--- Start of DATA ---

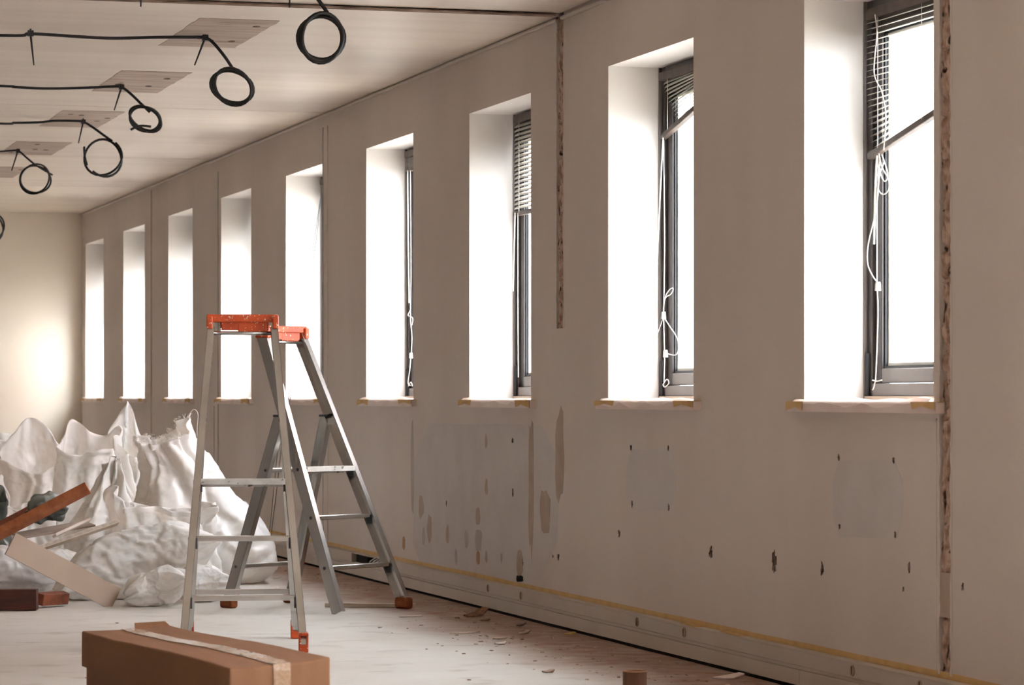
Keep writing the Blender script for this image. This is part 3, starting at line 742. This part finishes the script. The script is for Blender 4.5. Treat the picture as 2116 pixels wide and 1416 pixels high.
# ------------------------------------------------------------------ step ladders
def ladder(label, foot, pw, pu, shoe, bare_left=False, Hh=1.350, wb=.483, wt=.259):
    o = Vector((foot[0], foot[1], 0)); u = Vector((math.cos(pu), math.sin(pu), 0)); w_ = Vector((math.cos(pw), math.sin(pw), 0)); Zv = Vector((0, 0, 1))
    r = empty('step_ladder', o); tag(r, label, 'ladder', 'aluminium step ladders')
    P = lambda s, t, z: o + w_ * s + u * t + Zv * z
    T = .573; H0 = 1.321
    half = lambda z: (wb + (wt - wb) * z / H0) / 2
    tb = lambda z: T * z / H0
    def rail(nm, s, a, b, dp, sg):           # C-shaped profile, open towards the middle
        m = MB(); t = (b - a).normalized(); side = w_ * sg
        side = (side - t * side.dot(t)).normalized(); n = t.cross(side)
        mid = (a + b) / 2; hl = (b - a) / 2
        m.obox(mid + side * .013, side * .0015, n * dp / 2, hl)
        for q in (-1, 1): m.obox(mid + n * q * (dp / 2 - .0015), side * .0145, n * .0015, hl)
        return m.build(nm, 'aluminium', r)
    z_bot = .012
    for sg in (-1, 1):
        zb = z_bot if not (bare_left and sg == -1) else .004
        rail('front_rail', sg, P(sg * half(zb), tb(zb), zb), P(sg * half(H0), T, H0), .060, sg)
    # treads on the front frame
    for k, z in enumerate((.672, .445, .212)):
        hw = half(z) - .014; c = P(0, tb(z), z)
        if k == 0:
            MB().obox(c, w_ * hw, u * .036, Zv * .012).obox(c - Zv * .012 + u * .034, w_ * hw, u * .002, Zv * .010).build('tread', 'tread_painted', r, bevel=.003)
        else:
            MB().obox(c, w_ * hw, u * .024, Zv * .0105).build('rung', 'aluminium', r, bevel=.004)
        for sg in (-1, 1):
            MB().obox(P(sg * (hw - .003), tb(z) - .012, z - .018), w_ * .0035, u * .018, Zv * .022).build('rung_clip', 'clip_dark', r)
            MB().tube([P(sg * (half(z) + .0135), tb(z), z), P(sg * (half(z) + .0165), tb(z), z)], .008, 10).build('rivet', 'clip_dark', r)
    # rear legs hinged half way up
    zc, tc, tf, wf = .923, .395, .717, wb - .035
    hc = half(zc); tcs = lambda z: tf + (tc - tf) * z / zc; hcs = lambda z: wf / 2 + (hc - wf / 2) * z / zc
    for sg in (-1, 1):
        a, b = P(sg * hcs(.03), tcs(.03), .03), P(sg * hc, tc + .035, zc)
        lg = rail('rear_leg', sg, a, b, .058, sg)
        MB().obox(P(sg * hc, tc + .044, zc + .003), w_ * .0155, u * .026, Zv * .005).build('hinge_plate', 'clip_dark', lg)
    for z in (.665, .20):
        MB().obox(P(0, tcs(z) + .012, z), w_ * (hcs(z) - .013), u * .012, Zv * .011).build('rear_rung', 'aluminium', r, bevel=.004)
        for sg in (-1, 1): MB().tube([P(sg * (hcs(z) + .0135), tcs(z) + .012, z), P(sg * (hcs(z) + .0165), tcs(z) + .012, z)], .007, 10).build('rivet', 'clip_dark', r)
    # orange head
    tm = T + .022; hw = wt / 2 + .019
    cp = MB(); cp.obox(P(0, tm, Hh), w_ * hw, u * .055, Zv * .010)
    cp.obox(P(0, tm - .052, Hh - .006), w_ * hw, u * .004, Zv * .016).obox(P(0, tm + .052, Hh - .006), w_ * hw, u * .004, Zv * .016)
    cap = cp.build('top_cap', 'orange_plastic', r, bevel=.004)
    for sg in (-1, 1):
        MB().obox(P(sg * (hw - .012), tm - .03, Hh - .024), w_ * .013, u * .040, Zv * .026).build('corner_clip', 'orange_plastic', cap, bevel=.005)
    MB().obox(P(.01, tm - .040, Hh - .030), w_ * (hw * .66), u * .005, Zv * .026).obox(P(.04, tm - .040, Hh - .044), w_ * (hw * .40), u * .006, Zv * .018).build('front_plate', 'orange_plastic', cap, bevel=.003)
    MB().tube([P(-hw * .62, tm + .03, Hh - .028), P(hw * .62, tm + .03, Hh - .028)], .017, 12).build('hinge_tube', 'orange_plastic', cap, smooth=True)
    zr = 1.282; MB().tube([P(-half(zr), tb(zr), zr), P(half(zr), tb(zr), zr)], .0085, 10).build('cross_bar', 'aluminium', r, smooth=True)
    # shoes
    def shoe_at(s, t, sg, front):
        if shoe == 'clean':
            m = MB(); c = P(s, t, 0)
            for q in (-1, 1): m.obox(c + w_ * q * .015 + Zv * .042, w_ * .0045, u * .038, Zv * .034)
            m.obox(c + Zv * .016, w_ * .0195, u * .040, Zv * .016).obox(c + Zv * .072, w_ * .0195, u * .040, Zv * .006)
            m.obox(c + u * .03 + Zv * .04, w_ * .019, u * .006, Zv * .036)
            m.build('foot_shoe', 'orange_plastic', r, bevel=.004)
        else:
            m = MB(); c = P(s, t, .028)
            m.obox(c, w_ * .022, u * .044, Zv * .028).obox(c - Zv * .006, w_ * .026, u * .036, Zv * .018)
            m.build('foot_shoe', 'foot_dirty', r, bevel=.014, seg=3)
    for sg in (-1, 1):
        if not (bare_left and sg == -1): shoe_at(sg * half(.03), tb(.03), sg, True)
        shoe_at(sg * hcs(.03), tcs(.03), sg, False)
    return r
ladder('worn aluminium step ladder with red orange top standing nearest, behind the cardboard box', (2.308, 11.947), -.178, 1.385, 'clean')
ladder('aluminium step ladder with bright orange top turned sideways behind the first ladder', (3.339, 14.059), .62, 2.225, 'dirty', bare_left=True)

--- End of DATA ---

*REQUEST*
Repeat the material exactly as it reads, without any of its pictures.

*SOLUTION TO THIS PROBLEM*
Keep writing the Blender script for this image. This is part 3, starting at line 742. This part finishes the script. The script is for Blender 4.5. Treat the picture as 2116 pixels wide and 1416 pixels high.
# ------------------------------------------------------------------ step ladders
def ladder(label, foot, pw, pu, shoe, bare_left=False, Hh=1.350, wb=.483, wt=.259):
    o = Vector((foot[0], foot[1], 0)); u = Vector((math.cos(pu), math.sin(pu), 0)); w_ = Vector((math.cos(pw), math.sin(pw), 0)); Zv = Vector((0, 0, 1))
    r = empty('step_ladder', o); tag(r, label, 'ladder', 'aluminium step ladders')
    P = lambda s, t, z: o + w_ * s + u * t + Zv * z
    T = .573; H0 = 1.321
    half = lambda z: (wb + (wt - wb) * z / H0) / 2
    tb = lambda z: T * z / H0
    def rail(nm, s, a, b, dp, sg):           # C-shaped profile, open towards the middle
        m = MB(); t = (b - a).normalized(); side = w_ * sg
        side = (side - t * side.dot(t)).normalized(); n = t.cross(side)
        mid = (a + b) / 2; hl = (b - a) / 2
        m.obox(mid + side * .013, side * .0015, n * dp / 2, hl)
        for q in (-1, 1): m.obox(mid + n * q * (dp / 2 - .0015), side * .0145, n * .0015, hl)
        return m.build(nm, 'aluminium', r)
    z_bot = .012
    for sg in (-1, 1):
        zb = z_bot if not (bare_left and sg == -1) else .004
        rail('front_rail', sg, P(sg * half(zb), tb(zb), zb), P(sg * half(H0), T, H0), .060, sg)
    # treads on the front frame
    for k, z in enumerate((.672, .445, .212)):
        hw = half(z) - .014; c = P(0, tb(z), z)
        if k == 0:
            MB().obox(c, w_ * hw, u * .036, Zv * .012).obox(c - Zv * .012 + u * .034, w_ * hw, u * .002, Zv * .010).build('tread', 'tread_painted', r, bevel=.003)
        else:
            MB().obox(c, w_ * hw, u * .024, Zv * .0105).build('rung', 'aluminium', r, bevel=.004)
        for sg in (-1, 1):
            MB().obox(P(sg * (hw - .003), tb(z) - .012, z - .018), w_ * .0035, u * .018, Zv * .022).build('rung_clip', 'clip_dark', r)
            MB().tube([P(sg * (half(z) + .0135), tb(z), z), P(sg * (half(z) + .0165), tb(z), z)], .008, 10).build('rivet', 'clip_dark', r)
    # rear legs hinged half way up
    zc, tc, tf, wf = .923, .395, .717, wb - .035
    hc = half(zc); tcs = lambda z: tf + (tc - tf) * z / zc; hcs = lambda z: wf / 2 + (hc - wf / 2) * z / zc
    for sg in (-1, 1):
        a, b = P(sg * hcs(.03), tcs(.03), .03), P(sg * hc, tc + .035, zc)
        lg = rail('rear_leg', sg, a, b, .058, sg)
        MB().obox(P(sg * hc, tc + .044, zc + .003), w_ * .0155, u * .026, Zv * .005).build('hinge_plate', 'clip_dark', lg)
    for z in (.665, .20):
        MB().obox(P(0, tcs(z) + .012, z), w_ * (hcs(z) - .013), u * .012, Zv * .011).build('rear_rung', 'aluminium', r, bevel=.004)
        for sg in (-1, 1): MB().tube([P(sg * (hcs(z) + .0135), tcs(z) + .012, z), P(sg * (hcs(z) + .0165), tcs(z) + .012, z)], .007, 10).build('rivet', 'clip_dark', r)
    # orange head
    tm = T + .022; hw = wt / 2 + .019
    cp = MB(); cp.obox(P(0, tm, Hh), w_ * hw, u * .055, Zv * .010)
    cp.obox(P(0, tm - .052, Hh - .006), w_ * hw, u * .004, Zv * .016).obox(P(0, tm + .052, Hh - .006), w_ * hw, u * .004, Zv * .016)
    cap = cp.build('top_cap', 'orange_plastic', r, bevel=.004)
    for sg in (-1, 1):
        MB().obox(P(sg * (hw - .012), tm - .03, Hh - .024), w_ * .013, u * .040, Zv * .026).build('corner_clip', 'orange_plastic', cap, bevel=.005)
    MB().obox(P(.01, tm - .040, Hh - .030), w_ * (hw * .66), u * .005, Zv * .026).obox(P(.04, tm - .040, Hh - .044), w_ * (hw * .40), u * .006, Zv * .018).build('front_plate', 'orange_plastic', cap, bevel=.003)
    MB().tube([P(-hw * .62, tm + .03, Hh - .028), P(hw * .62, tm + .03, Hh - .028)], .017, 12).build('hinge_tube', 'orange_plastic', cap, smooth=True)
    zr = 1.282; MB().tube([P(-half(zr), tb(zr), zr), P(half(zr), tb(zr), zr)], .0085, 10).build('cross_bar', 'aluminium', r, smooth=True)
    # shoes
    def shoe_at(s, t, sg, front):
        if shoe == 'clean':
            m = MB(); c = P(s, t, 0)
            for q in (-1, 1): m.obox(c + w_ * q * .015 + Zv * .042, w_ * .0045, u * .038, Zv * .034)
            m.obox(c + Zv * .016, w_ * .0195, u * .040, Zv * .016).obox(c + Zv * .072, w_ * .0195, u * .040, Zv * .006)
            m.obox(c + u * .03 + Zv * .04, w_ * .019, u * .006, Zv * .036)
            m.build('foot_shoe', 'orange_plastic', r, bevel=.004)
        else:
            m = MB(); c = P(s, t, .028)
            m.obox(c, w_ * .022, u * .044, Zv * .028).obox(c - Zv * .006, w_ * .026, u * .036, Zv * .018)
            m.build('foot_shoe', 'foot_dirty', r, bevel=.014, seg=3)
    for sg in (-1, 1):
        if not (bare_left and sg == -1): shoe_at(sg * half(.03), tb(.03), sg, True)
        shoe_at(sg * hcs(.03), tcs(.03), sg, False)
    return r
ladder('worn aluminium step ladder with red orange top standing nearest, behind the cardboard box', (2.308, 11.947), -.178, 1.385, 'clean')
ladder('aluminium step ladder with bright orange top turned sideways behind the first ladder', (3.339, 14.059), .62, 2.225, 'dirty', bare_left=True)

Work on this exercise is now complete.